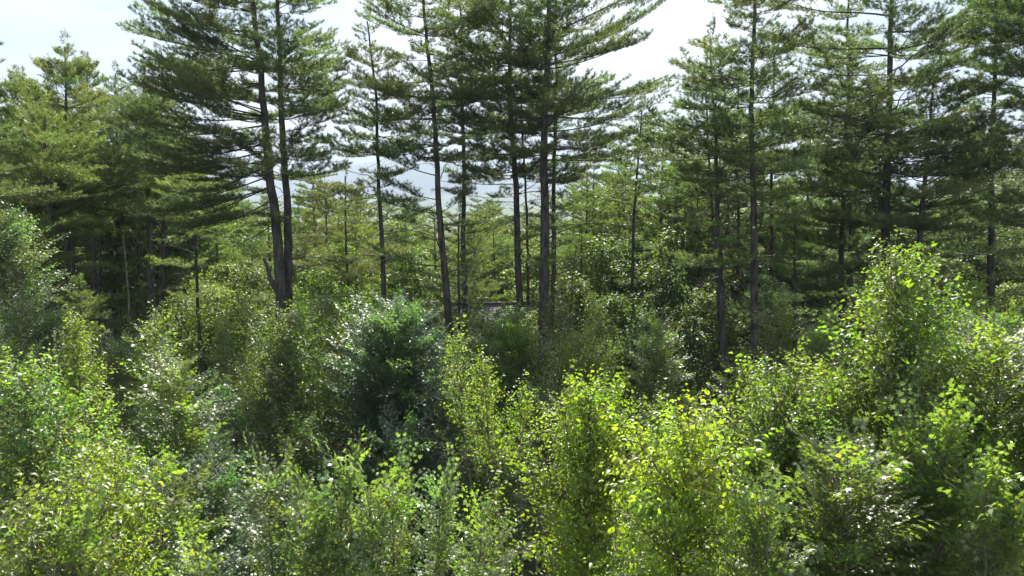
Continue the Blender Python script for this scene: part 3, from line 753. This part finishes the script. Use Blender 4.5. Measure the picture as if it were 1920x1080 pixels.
B("pale scrub tree right of the double-trunked pine's foot", (610, 560), 21, 130, 'mscrub', PALE, 760, 60, 45, name="scrub_tree")
B("bright scrub tree between the double-trunked and the slender pine", (660, 600), 17, 130, 'scrub', (1.25, 1.15, .9), 800, 55, 46, name="scrub_tree", shape='round')
B("low scrub tree hiding the foot of the thickest pine", (1012, 648), 18, 130, 'mscrub', GRN, 800, 44, 70, name="scrub_tree", shape='round')
B("leafy sapling at the foot of the thickest pine", (1050, 560), 22, 100, 'mscrub', GRN, 760, 40, 47, shape='round')
B("bright sapling peeping out right of the crooked pine", (1790, 520), 20, 170, 'scrub', (1.4, 1.3, .9), 760, 60, 48, shape='round')
B("pale maple under the right-edge pine", (1890, 590), 15, 200, 'maple', PALE, 850, 55, 49, name="young_maple", shape='round')
B("sapling with sunlit crown right of the tall birch", (1800, 600), 13, 170, 'maple', (1.0, 1.05, 1.0), 900, 50, 50, name="young_maple", shape='round')
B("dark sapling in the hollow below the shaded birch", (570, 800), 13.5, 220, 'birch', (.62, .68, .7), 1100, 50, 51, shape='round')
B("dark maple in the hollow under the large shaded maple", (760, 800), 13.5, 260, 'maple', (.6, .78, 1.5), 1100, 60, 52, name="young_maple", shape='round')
B("shadowed sapling between lime-green and brightest birch", (1190, 900), 11, 70, 'maple', DKG, 1100, 35, 53, name="young_maple", shape='round')
B("grey-green maple at the lower left behind the yellow-green birch", (300, 880), 9.0, 200, 'maple', PALE, 1150, 50, 54, name="young_maple", shape='round')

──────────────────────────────

TASK STATEMENT: Repeat the data exactly, dropping every picture it holds.

TASK OUTPUT:
Continue the Blender Python script for this scene: part 3, from line 753. This part finishes the script. Use Blender 4.5. Measure the picture as if it were 1920x1080 pixels.
B("pale scrub tree right of the double-trunked pine's foot", (610, 560), 21, 130, 'mscrub', PALE, 760, 60, 45, name="scrub_tree")
B("bright scrub tree between the double-trunked and the slender pine", (660, 600), 17, 130, 'scrub', (1.25, 1.15, .9), 800, 55, 46, name="scrub_tree", shape='round')
B("low scrub tree hiding the foot of the thickest pine", (1012, 648), 18, 130, 'mscrub', GRN, 800, 44, 70, name="scrub_tree", shape='round')
B("leafy sapling at the foot of the thickest pine", (1050, 560), 22, 100, 'mscrub', GRN, 760, 40, 47, shape='round')
B("bright sapling peeping out right of the crooked pine", (1790, 520), 20, 170, 'scrub', (1.4, 1.3, .9), 760, 60, 48, shape='round')
B("pale maple under the right-edge pine", (1890, 590), 15, 200, 'maple', PALE, 850, 55, 49, name="young_maple", shape='round')
B("sapling with sunlit crown right of the tall birch", (1800, 600), 13, 170, 'maple', (1.0, 1.05, 1.0), 900, 50, 50, name="young_maple", shape='round')
B("dark sapling in the hollow below the shaded birch", (570, 800), 13.5, 220, 'birch', (.62, .68, .7), 1100, 50, 51, shape='round')
B("dark maple in the hollow under the large shaded maple", (760, 800), 13.5, 260, 'maple', (.6, .78, 1.5), 1100, 60, 52, name="young_maple", shape='round')
B("shadowed sapling between lime-green and brightest birch", (1190, 900), 11, 70, 'maple', DKG, 1100, 35, 53, name="young_maple", shape='round')
B("grey-green maple at the lower left behind the yellow-green birch", (300, 880), 9.0, 200, 'maple', PALE, 1150, 50, 54, name="young_maple", shape='round')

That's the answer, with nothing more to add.